>> begin
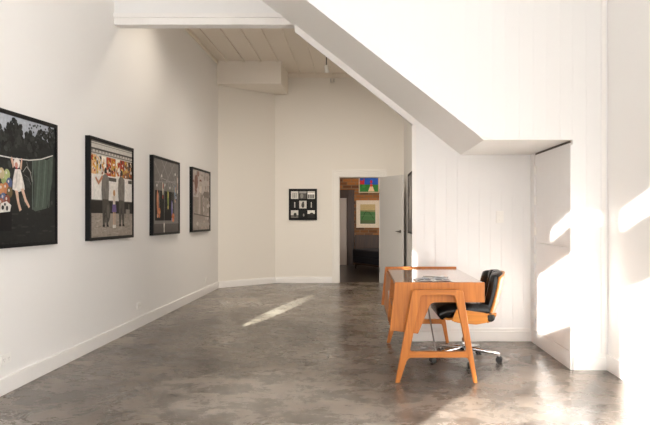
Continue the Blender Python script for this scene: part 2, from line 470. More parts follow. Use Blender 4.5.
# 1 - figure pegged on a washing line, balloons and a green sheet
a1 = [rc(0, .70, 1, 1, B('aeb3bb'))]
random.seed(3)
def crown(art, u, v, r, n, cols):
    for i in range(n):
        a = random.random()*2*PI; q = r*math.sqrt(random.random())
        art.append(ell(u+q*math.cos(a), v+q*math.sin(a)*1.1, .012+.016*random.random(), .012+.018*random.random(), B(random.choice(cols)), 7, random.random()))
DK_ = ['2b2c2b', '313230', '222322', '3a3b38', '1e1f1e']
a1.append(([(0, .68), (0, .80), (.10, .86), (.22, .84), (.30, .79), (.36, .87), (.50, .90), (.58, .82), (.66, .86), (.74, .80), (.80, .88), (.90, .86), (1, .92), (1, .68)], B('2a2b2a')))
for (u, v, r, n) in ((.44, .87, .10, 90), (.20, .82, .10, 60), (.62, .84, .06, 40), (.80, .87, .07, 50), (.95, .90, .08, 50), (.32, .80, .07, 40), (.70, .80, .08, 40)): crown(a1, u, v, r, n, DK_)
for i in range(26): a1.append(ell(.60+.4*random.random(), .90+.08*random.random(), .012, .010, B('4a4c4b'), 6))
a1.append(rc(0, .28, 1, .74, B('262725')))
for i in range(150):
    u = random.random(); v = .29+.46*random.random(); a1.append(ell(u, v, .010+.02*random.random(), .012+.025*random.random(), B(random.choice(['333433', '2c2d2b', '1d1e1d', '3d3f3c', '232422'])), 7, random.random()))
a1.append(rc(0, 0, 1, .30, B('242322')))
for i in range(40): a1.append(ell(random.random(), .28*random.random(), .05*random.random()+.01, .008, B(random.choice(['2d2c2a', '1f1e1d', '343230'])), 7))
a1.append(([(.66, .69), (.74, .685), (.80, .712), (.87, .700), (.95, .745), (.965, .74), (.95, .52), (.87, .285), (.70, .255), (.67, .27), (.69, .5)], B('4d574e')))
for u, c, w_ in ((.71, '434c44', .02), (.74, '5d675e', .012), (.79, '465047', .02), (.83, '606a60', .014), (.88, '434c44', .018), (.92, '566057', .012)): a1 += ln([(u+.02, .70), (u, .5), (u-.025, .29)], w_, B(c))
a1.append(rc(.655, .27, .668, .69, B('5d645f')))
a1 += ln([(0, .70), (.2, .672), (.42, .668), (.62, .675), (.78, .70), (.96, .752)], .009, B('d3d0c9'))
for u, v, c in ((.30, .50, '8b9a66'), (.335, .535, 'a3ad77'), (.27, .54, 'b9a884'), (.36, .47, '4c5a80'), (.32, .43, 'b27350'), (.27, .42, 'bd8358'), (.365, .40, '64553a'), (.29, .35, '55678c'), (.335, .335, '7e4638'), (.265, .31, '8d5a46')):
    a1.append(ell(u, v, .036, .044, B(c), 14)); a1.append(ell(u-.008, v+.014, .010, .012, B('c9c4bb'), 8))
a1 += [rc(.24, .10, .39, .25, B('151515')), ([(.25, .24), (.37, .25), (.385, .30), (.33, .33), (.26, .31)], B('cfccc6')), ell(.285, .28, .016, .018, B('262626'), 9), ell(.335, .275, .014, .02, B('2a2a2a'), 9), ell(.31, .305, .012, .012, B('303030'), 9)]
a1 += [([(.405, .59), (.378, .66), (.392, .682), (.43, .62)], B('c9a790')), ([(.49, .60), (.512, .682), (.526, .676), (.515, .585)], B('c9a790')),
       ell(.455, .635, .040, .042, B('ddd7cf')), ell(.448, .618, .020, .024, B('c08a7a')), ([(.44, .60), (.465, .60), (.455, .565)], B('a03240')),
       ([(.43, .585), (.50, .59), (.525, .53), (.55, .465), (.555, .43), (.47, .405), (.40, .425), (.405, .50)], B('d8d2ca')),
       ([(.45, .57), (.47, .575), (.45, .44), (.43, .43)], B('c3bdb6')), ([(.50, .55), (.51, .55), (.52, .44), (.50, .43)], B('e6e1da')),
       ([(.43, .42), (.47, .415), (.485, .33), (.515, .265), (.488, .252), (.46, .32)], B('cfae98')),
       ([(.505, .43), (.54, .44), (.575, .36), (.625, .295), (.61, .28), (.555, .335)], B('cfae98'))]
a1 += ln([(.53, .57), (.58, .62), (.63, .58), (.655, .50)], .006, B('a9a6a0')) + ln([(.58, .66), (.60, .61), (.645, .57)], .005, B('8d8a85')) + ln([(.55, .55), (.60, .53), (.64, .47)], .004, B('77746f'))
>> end
Exercise instructions:
Pictures are excluded; output everything else in the data verbatim.

Finished task:
Continue the Blender Python script for this scene: part 2, from line 470. More parts follow. Use Blender 4.5.
# 1 - figure pegged on a washing line, balloons and a green sheet
a1 = [rc(0, .70, 1, 1, B('aeb3bb'))]
random.seed(3)
def crown(art, u, v, r, n, cols):
    for i in range(n):
        a = random.random()*2*PI; q = r*math.sqrt(random.random())
        art.append(ell(u+q*math.cos(a), v+q*math.sin(a)*1.1, .012+.016*random.random(), .012+.018*random.random(), B(random.choice(cols)), 7, random.random()))
DK_ = ['2b2c2b', '313230', '222322', '3a3b38', '1e1f1e']
a1.append(([(0, .68), (0, .80), (.10, .86), (.22, .84), (.30, .79), (.36, .87), (.50, .90), (.58, .82), (.66, .86), (.74, .80), (.80, .88), (.90, .86), (1, .92), (1, .68)], B('2a2b2a')))
for (u, v, r, n) in ((.44, .87, .10, 90), (.20, .82, .10, 60), (.62, .84, .06, 40), (.80, .87, .07, 50), (.95, .90, .08, 50), (.32, .80, .07, 40), (.70, .80, .08, 40)): crown(a1, u, v, r, n, DK_)
for i in range(26): a1.append(ell(.60+.4*random.random(), .90+.08*random.random(), .012, .010, B('4a4c4b'), 6))
a1.append(rc(0, .28, 1, .74, B('262725')))
for i in range(150):
    u = random.random(); v = .29+.46*random.random(); a1.append(ell(u, v, .010+.02*random.random(), .012+.025*random.random(), B(random.choice(['333433', '2c2d2b', '1d1e1d', '3d3f3c', '232422'])), 7, random.random()))
a1.append(rc(0, 0, 1, .30, B('242322')))
for i in range(40): a1.append(ell(random.random(), .28*random.random(), .05*random.random()+.01, .008, B(random.choice(['2d2c2a', '1f1e1d', '343230'])), 7))
a1.append(([(.66, .69), (.74, .685), (.80, .712), (.87, .700), (.95, .745), (.965, .74), (.95, .52), (.87, .285), (.70, .255), (.67, .27), (.69, .5)], B('4d574e')))
for u, c, w_ in ((.71, '434c44', .02), (.74, '5d675e', .012), (.79, '465047', .02), (.83, '606a60', .014), (.88, '434c44', .018), (.92, '566057', .012)): a1 += ln([(u+.02, .70), (u, .5), (u-.025, .29)], w_, B(c))
a1.append(rc(.655, .27, .668, .69, B('5d645f')))
a1 += ln([(0, .70), (.2, .672), (.42, .668), (.62, .675), (.78, .70), (.96, .752)], .009, B('d3d0c9'))
for u, v, c in ((.30, .50, '8b9a66'), (.335, .535, 'a3ad77'), (.27, .54, 'b9a884'), (.36, .47, '4c5a80'), (.32, .43, 'b27350'), (.27, .42, 'bd8358'), (.365, .40, '64553a'), (.29, .35, '55678c'), (.335, .335, '7e4638'), (.265, .31, '8d5a46')):
    a1.append(ell(u, v, .036, .044, B(c), 14)); a1.append(ell(u-.008, v+.014, .010, .012, B('c9c4bb'), 8))
a1 += [rc(.24, .10, .39, .25, B('151515')), ([(.25, .24), (.37, .25), (.385, .30), (.33, .33), (.26, .31)], B('cfccc6')), ell(.285, .28, .016, .018, B('262626'), 9), ell(.335, .275, .014, .02, B('2a2a2a'), 9), ell(.31, .305, .012, .012, B('303030'), 9)]
a1 += [([(.405, .59), (.378, .66), (.392, .682), (.43, .62)], B('c9a790')), ([(.49, .60), (.512, .682), (.526, .676), (.515, .585)], B('c9a790')),
       ell(.455, .635, .040, .042, B('ddd7cf')), ell(.448, .618, .020, .024, B('c08a7a')), ([(.44, .60), (.465, .60), (.455, .565)], B('a03240')),
       ([(.43, .585), (.50, .59), (.525, .53), (.55, .465), (.555, .43), (.47, .405), (.40, .425), (.405, .50)], B('d8d2ca')),
       ([(.45, .57), (.47, .575), (.45, .44), (.43, .43)], B('c3bdb6')), ([(.50, .55), (.51, .55), (.52, .44), (.50, .43)], B('e6e1da')),
       ([(.43, .42), (.47, .415), (.485, .33), (.515, .265), (.488, .252), (.46, .32)], B('cfae98')),
       ([(.505, .43), (.54, .44), (.575, .36), (.625, .295), (.61, .28), (.555, .335)], B('cfae98'))]
a1 += ln([(.53, .57), (.58, .62), (.63, .58), (.655, .50)], .006, B('a9a6a0')) + ln([(.58, .66), (.60, .61), (.645, .57)], .005, B('8d8a85')) + ln([(.55, .55), (.60, .53), (.64, .47)], .004, B('77746f'))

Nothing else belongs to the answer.